▸ What is needed
Restate each of the lines given below, word for word.

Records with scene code
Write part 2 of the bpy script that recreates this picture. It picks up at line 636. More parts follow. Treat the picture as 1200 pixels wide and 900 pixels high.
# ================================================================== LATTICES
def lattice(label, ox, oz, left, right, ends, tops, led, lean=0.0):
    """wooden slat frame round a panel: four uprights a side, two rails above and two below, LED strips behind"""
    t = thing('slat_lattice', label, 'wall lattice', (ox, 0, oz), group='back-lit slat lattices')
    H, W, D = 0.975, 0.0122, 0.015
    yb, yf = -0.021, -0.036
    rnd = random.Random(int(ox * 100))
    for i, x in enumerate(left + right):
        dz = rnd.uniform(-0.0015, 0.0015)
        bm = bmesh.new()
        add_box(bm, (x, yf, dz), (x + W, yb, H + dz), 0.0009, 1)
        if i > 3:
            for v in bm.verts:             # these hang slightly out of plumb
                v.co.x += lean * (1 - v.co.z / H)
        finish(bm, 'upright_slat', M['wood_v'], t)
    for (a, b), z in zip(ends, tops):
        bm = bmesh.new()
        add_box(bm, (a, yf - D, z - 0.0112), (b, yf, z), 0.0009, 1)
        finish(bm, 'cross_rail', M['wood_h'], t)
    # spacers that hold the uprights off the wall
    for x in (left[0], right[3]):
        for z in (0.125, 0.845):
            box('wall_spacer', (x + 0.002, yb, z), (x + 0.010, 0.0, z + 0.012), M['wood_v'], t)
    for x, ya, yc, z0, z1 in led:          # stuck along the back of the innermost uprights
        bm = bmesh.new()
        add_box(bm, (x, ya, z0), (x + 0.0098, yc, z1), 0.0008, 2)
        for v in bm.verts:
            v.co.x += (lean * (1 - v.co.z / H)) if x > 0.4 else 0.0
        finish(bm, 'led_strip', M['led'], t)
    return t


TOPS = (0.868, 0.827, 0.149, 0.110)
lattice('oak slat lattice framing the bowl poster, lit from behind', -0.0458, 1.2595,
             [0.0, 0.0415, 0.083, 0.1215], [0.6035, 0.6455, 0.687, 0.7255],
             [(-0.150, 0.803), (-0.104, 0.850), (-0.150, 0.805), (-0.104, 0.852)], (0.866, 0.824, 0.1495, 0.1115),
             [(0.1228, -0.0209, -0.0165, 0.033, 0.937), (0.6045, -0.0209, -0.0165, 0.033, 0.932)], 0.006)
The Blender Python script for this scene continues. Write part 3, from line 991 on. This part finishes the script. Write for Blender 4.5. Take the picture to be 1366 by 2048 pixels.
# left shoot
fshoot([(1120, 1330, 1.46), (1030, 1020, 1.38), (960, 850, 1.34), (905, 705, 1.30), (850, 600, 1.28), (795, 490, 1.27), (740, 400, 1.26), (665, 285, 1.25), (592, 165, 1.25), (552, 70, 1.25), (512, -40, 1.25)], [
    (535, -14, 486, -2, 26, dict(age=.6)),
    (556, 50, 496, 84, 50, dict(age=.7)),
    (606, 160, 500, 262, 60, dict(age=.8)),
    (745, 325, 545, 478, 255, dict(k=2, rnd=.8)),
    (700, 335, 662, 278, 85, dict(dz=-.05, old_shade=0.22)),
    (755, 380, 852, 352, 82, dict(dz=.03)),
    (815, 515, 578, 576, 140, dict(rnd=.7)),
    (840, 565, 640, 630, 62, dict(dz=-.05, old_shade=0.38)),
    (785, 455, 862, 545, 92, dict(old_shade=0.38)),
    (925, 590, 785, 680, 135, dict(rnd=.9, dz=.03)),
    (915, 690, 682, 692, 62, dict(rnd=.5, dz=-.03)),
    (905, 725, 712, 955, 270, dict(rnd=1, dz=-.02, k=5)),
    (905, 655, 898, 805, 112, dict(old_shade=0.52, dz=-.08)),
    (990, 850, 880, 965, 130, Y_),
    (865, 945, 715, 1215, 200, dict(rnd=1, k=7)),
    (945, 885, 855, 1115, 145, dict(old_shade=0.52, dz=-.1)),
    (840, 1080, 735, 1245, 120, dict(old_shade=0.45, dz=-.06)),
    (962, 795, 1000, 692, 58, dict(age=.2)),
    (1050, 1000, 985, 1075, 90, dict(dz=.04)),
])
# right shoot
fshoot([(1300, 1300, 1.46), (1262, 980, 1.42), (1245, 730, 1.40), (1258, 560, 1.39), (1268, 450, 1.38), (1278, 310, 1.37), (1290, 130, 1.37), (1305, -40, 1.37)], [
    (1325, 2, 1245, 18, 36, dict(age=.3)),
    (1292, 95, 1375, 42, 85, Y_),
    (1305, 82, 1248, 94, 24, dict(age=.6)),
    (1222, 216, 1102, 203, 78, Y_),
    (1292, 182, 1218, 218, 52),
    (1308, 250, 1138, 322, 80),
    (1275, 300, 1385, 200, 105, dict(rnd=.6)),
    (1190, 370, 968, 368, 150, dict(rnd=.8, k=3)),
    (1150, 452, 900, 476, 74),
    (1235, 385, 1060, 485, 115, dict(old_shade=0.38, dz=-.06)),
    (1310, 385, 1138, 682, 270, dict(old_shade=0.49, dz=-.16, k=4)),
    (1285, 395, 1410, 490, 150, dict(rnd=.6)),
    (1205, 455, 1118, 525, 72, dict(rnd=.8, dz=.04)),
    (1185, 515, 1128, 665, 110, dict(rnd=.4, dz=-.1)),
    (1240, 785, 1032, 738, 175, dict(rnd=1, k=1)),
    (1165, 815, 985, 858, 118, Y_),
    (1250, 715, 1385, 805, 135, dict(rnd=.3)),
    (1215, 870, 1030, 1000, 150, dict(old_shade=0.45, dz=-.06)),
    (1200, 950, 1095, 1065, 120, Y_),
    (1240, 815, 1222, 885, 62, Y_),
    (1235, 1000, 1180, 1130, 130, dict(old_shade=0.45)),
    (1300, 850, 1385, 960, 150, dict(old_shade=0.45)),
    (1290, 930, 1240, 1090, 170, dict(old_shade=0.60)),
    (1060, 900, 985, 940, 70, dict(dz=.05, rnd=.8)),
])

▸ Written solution
Write part 2 of the bpy script that recreates this picture. It picks up at line 636. More parts follow. Treat the picture as 1200 pixels wide and 900 pixels high.
# ================================================================== LATTICES
def lattice(label, ox, oz, left, right, ends, tops, led, lean=0.0):
    """wooden slat frame round a panel: four uprights a side, two rails above and two below, LED strips behind"""
    t = thing('slat_lattice', label, 'wall lattice', (ox, 0, oz), group='back-lit slat lattices')
    H, W, D = 0.975, 0.0122, 0.015
    yb, yf = -0.021, -0.036
    rnd = random.Random(int(ox * 100))
    for i, x in enumerate(left + right):
        dz = rnd.uniform(-0.0015, 0.0015)
        bm = bmesh.new()
        add_box(bm, (x, yf, dz), (x + W, yb, H + dz), 0.0009, 1)
        if i > 3:
            for v in bm.verts:             # these hang slightly out of plumb
                v.co.x += lean * (1 - v.co.z / H)
        finish(bm, 'upright_slat', M['wood_v'], t)
    for (a, b), z in zip(ends, tops):
        bm = bmesh.new()
        add_box(bm, (a, yf - D, z - 0.0112), (b, yf, z), 0.0009, 1)
        finish(bm, 'cross_rail', M['wood_h'], t)
    # spacers that hold the uprights off the wall
    for x in (left[0], right[3]):
        for z in (0.125, 0.845):
            box('wall_spacer', (x + 0.002, yb, z), (x + 0.010, 0.0, z + 0.012), M['wood_v'], t)
    for x, ya, yc, z0, z1 in led:          # stuck along the back of the innermost uprights
        bm = bmesh.new()
        add_box(bm, (x, ya, z0), (x + 0.0098, yc, z1), 0.0008, 2)
        for v in bm.verts:
            v.co.x += (lean * (1 - v.co.z / H)) if x > 0.4 else 0.0
        finish(bm, 'led_strip', M['led'], t)
    return t


TOPS = (0.868, 0.827, 0.149, 0.110)
lattice('oak slat lattice framing the bowl poster, lit from behind', -0.0458, 1.2595,
             [0.0, 0.0415, 0.083, 0.1215], [0.6035, 0.6455, 0.687, 0.7255],
             [(-0.150, 0.803), (-0.104, 0.850), (-0.150, 0.805), (-0.104, 0.852)], (0.866, 0.824, 0.1495, 0.1115),
             [(0.1228, -0.0209, -0.0165, 0.033, 0.937), (0.6045, -0.0209, -0.0165, 0.033, 0.932)], 0.006)
The Blender Python script for this scene continues. Write part 3, from line 991 on. This part finishes the script. Write for Blender 4.5. Take the picture to be 1366 by 2048 pixels.
# left shoot
fshoot([(1120, 1330, 1.46), (1030, 1020, 1.38), (960, 850, 1.34), (905, 705, 1.30), (850, 600, 1.28), (795, 490, 1.27), (740, 400, 1.26), (665, 285, 1.25), (592, 165, 1.25), (552, 70, 1.25), (512, -40, 1.25)], [
    (535, -14, 486, -2, 26, dict(age=.6)),
    (556, 50, 496, 84, 50, dict(age=.7)),
    (606, 160, 500, 262, 60, dict(age=.8)),
    (745, 325, 545, 478, 255, dict(k=2, rnd=.8)),
    (700, 335, 662, 278, 85, dict(dz=-.05, old_shade=0.22)),
    (755, 380, 852, 352, 82, dict(dz=.03)),
    (815, 515, 578, 576, 140, dict(rnd=.7)),
    (840, 565, 640, 630, 62, dict(dz=-.05, old_shade=0.38)),
    (785, 455, 862, 545, 92, dict(old_shade=0.38)),
    (925, 590, 785, 680, 135, dict(rnd=.9, dz=.03)),
    (915, 690, 682, 692, 62, dict(rnd=.5, dz=-.03)),
    (905, 725, 712, 955, 270, dict(rnd=1, dz=-.02, k=5)),
    (905, 655, 898, 805, 112, dict(old_shade=0.52, dz=-.08)),
    (990, 850, 880, 965, 130, Y_),
    (865, 945, 715, 1215, 200, dict(rnd=1, k=7)),
    (945, 885, 855, 1115, 145, dict(old_shade=0.52, dz=-.1)),
    (840, 1080, 735, 1245, 120, dict(old_shade=0.45, dz=-.06)),
    (962, 795, 1000, 692, 58, dict(age=.2)),
    (1050, 1000, 985, 1075, 90, dict(dz=.04)),
])
# right shoot
fshoot([(1300, 1300, 1.46), (1262, 980, 1.42), (1245, 730, 1.40), (1258, 560, 1.39), (1268, 450, 1.38), (1278, 310, 1.37), (1290, 130, 1.37), (1305, -40, 1.37)], [
    (1325, 2, 1245, 18, 36, dict(age=.3)),
    (1292, 95, 1375, 42, 85, Y_),
    (1305, 82, 1248, 94, 24, dict(age=.6)),
    (1222, 216, 1102, 203, 78, Y_),
    (1292, 182, 1218, 218, 52),
    (1308, 250, 1138, 322, 80),
    (1275, 300, 1385, 200, 105, dict(rnd=.6)),
    (1190, 370, 968, 368, 150, dict(rnd=.8, k=3)),
    (1150, 452, 900, 476, 74),
    (1235, 385, 1060, 485, 115, dict(old_shade=0.38, dz=-.06)),
    (1310, 385, 1138, 682, 270, dict(old_shade=0.49, dz=-.16, k=4)),
    (1285, 395, 1410, 490, 150, dict(rnd=.6)),
    (1205, 455, 1118, 525, 72, dict(rnd=.8, dz=.04)),
    (1185, 515, 1128, 665, 110, dict(rnd=.4, dz=-.1)),
    (1240, 785, 1032, 738, 175, dict(rnd=1, k=1)),
    (1165, 815, 985, 858, 118, Y_),
    (1250, 715, 1385, 805, 135, dict(rnd=.3)),
    (1215, 870, 1030, 1000, 150, dict(old_shade=0.45, dz=-.06)),
    (1200, 950, 1095, 1065, 120, Y_),
    (1240, 815, 1222, 885, 62, Y_),
    (1235, 1000, 1180, 1130, 130, dict(old_shade=0.45)),
    (1300, 850, 1385, 960, 150, dict(old_shade=0.45)),
    (1290, 930, 1240, 1090, 170, dict(old_shade=0.60)),
    (1060, 900, 985, 940, 70, dict(dz=.05, rnd=.8)),
])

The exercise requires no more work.